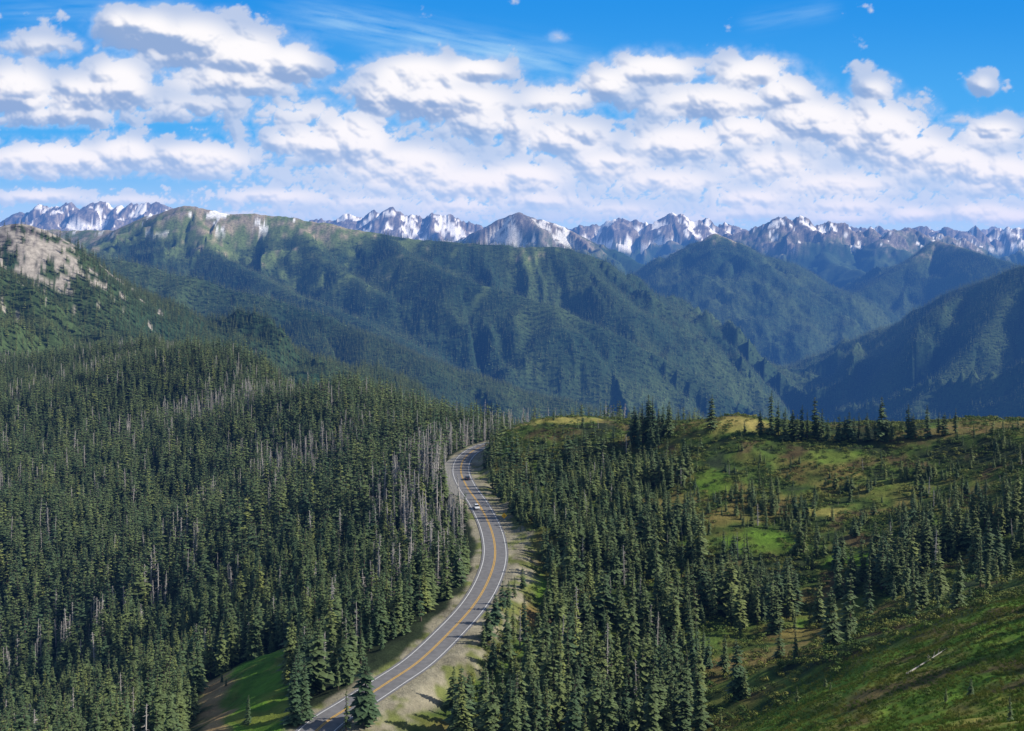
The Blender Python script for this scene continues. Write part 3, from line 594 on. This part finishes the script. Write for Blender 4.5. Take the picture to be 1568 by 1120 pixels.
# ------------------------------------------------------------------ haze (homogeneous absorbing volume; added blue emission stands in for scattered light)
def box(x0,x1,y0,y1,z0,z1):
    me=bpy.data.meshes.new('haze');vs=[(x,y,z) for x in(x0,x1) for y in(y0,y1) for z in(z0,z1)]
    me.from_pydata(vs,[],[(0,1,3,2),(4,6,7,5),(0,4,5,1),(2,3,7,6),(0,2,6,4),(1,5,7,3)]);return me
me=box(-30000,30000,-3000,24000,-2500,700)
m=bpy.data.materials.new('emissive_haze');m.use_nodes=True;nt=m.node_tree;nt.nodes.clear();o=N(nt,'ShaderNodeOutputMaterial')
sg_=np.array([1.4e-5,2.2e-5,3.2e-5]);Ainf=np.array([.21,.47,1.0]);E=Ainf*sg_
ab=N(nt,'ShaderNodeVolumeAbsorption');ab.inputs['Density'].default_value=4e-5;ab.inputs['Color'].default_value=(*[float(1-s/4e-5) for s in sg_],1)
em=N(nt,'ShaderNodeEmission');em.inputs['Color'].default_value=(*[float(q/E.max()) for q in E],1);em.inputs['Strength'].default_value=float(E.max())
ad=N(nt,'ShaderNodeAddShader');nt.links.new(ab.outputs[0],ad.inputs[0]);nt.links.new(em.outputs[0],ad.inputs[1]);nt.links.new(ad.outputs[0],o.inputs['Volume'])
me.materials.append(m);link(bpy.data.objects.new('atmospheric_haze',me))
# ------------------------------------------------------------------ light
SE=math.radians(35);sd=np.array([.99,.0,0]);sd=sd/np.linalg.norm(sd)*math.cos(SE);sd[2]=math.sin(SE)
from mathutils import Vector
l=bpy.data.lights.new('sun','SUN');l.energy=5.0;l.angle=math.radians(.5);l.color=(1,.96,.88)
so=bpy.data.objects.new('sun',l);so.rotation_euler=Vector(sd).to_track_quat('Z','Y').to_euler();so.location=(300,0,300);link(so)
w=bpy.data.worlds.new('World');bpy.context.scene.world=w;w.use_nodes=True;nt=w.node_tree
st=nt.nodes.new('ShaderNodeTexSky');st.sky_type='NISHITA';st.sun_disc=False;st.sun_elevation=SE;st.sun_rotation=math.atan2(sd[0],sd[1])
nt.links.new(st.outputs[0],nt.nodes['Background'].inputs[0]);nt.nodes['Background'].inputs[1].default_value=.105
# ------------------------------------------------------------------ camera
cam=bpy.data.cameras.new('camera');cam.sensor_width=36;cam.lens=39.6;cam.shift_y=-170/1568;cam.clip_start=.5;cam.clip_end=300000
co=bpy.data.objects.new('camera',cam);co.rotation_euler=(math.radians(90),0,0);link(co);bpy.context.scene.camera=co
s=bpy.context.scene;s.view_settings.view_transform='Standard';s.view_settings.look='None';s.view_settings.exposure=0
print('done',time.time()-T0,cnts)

Given exercise:
Give an exact copy of the material, leaving out every picture.

The completed task:
The Blender Python script for this scene continues. Write part 3, from line 594 on. This part finishes the script. Write for Blender 4.5. Take the picture to be 1568 by 1120 pixels.
# ------------------------------------------------------------------ haze (homogeneous absorbing volume; added blue emission stands in for scattered light)
def box(x0,x1,y0,y1,z0,z1):
    me=bpy.data.meshes.new('haze');vs=[(x,y,z) for x in(x0,x1) for y in(y0,y1) for z in(z0,z1)]
    me.from_pydata(vs,[],[(0,1,3,2),(4,6,7,5),(0,4,5,1),(2,3,7,6),(0,2,6,4),(1,5,7,3)]);return me
me=box(-30000,30000,-3000,24000,-2500,700)
m=bpy.data.materials.new('emissive_haze');m.use_nodes=True;nt=m.node_tree;nt.nodes.clear();o=N(nt,'ShaderNodeOutputMaterial')
sg_=np.array([1.4e-5,2.2e-5,3.2e-5]);Ainf=np.array([.21,.47,1.0]);E=Ainf*sg_
ab=N(nt,'ShaderNodeVolumeAbsorption');ab.inputs['Density'].default_value=4e-5;ab.inputs['Color'].default_value=(*[float(1-s/4e-5) for s in sg_],1)
em=N(nt,'ShaderNodeEmission');em.inputs['Color'].default_value=(*[float(q/E.max()) for q in E],1);em.inputs['Strength'].default_value=float(E.max())
ad=N(nt,'ShaderNodeAddShader');nt.links.new(ab.outputs[0],ad.inputs[0]);nt.links.new(em.outputs[0],ad.inputs[1]);nt.links.new(ad.outputs[0],o.inputs['Volume'])
me.materials.append(m);link(bpy.data.objects.new('atmospheric_haze',me))
# ------------------------------------------------------------------ light
SE=math.radians(35);sd=np.array([.99,.0,0]);sd=sd/np.linalg.norm(sd)*math.cos(SE);sd[2]=math.sin(SE)
from mathutils import Vector
l=bpy.data.lights.new('sun','SUN');l.energy=5.0;l.angle=math.radians(.5);l.color=(1,.96,.88)
so=bpy.data.objects.new('sun',l);so.rotation_euler=Vector(sd).to_track_quat('Z','Y').to_euler();so.location=(300,0,300);link(so)
w=bpy.data.worlds.new('World');bpy.context.scene.world=w;w.use_nodes=True;nt=w.node_tree
st=nt.nodes.new('ShaderNodeTexSky');st.sky_type='NISHITA';st.sun_disc=False;st.sun_elevation=SE;st.sun_rotation=math.atan2(sd[0],sd[1])
nt.links.new(st.outputs[0],nt.nodes['Background'].inputs[0]);nt.nodes['Background'].inputs[1].default_value=.105
# ------------------------------------------------------------------ camera
cam=bpy.data.cameras.new('camera');cam.sensor_width=36;cam.lens=39.6;cam.shift_y=-170/1568;cam.clip_start=.5;cam.clip_end=300000
co=bpy.data.objects.new('camera',cam);co.rotation_euler=(math.radians(90),0,0);link(co);bpy.context.scene.camera=co
s=bpy.context.scene;s.view_settings.view_transform='Standard';s.view_settings.look='None';s.view_settings.exposure=0
print('done',time.time()-T0,cnts)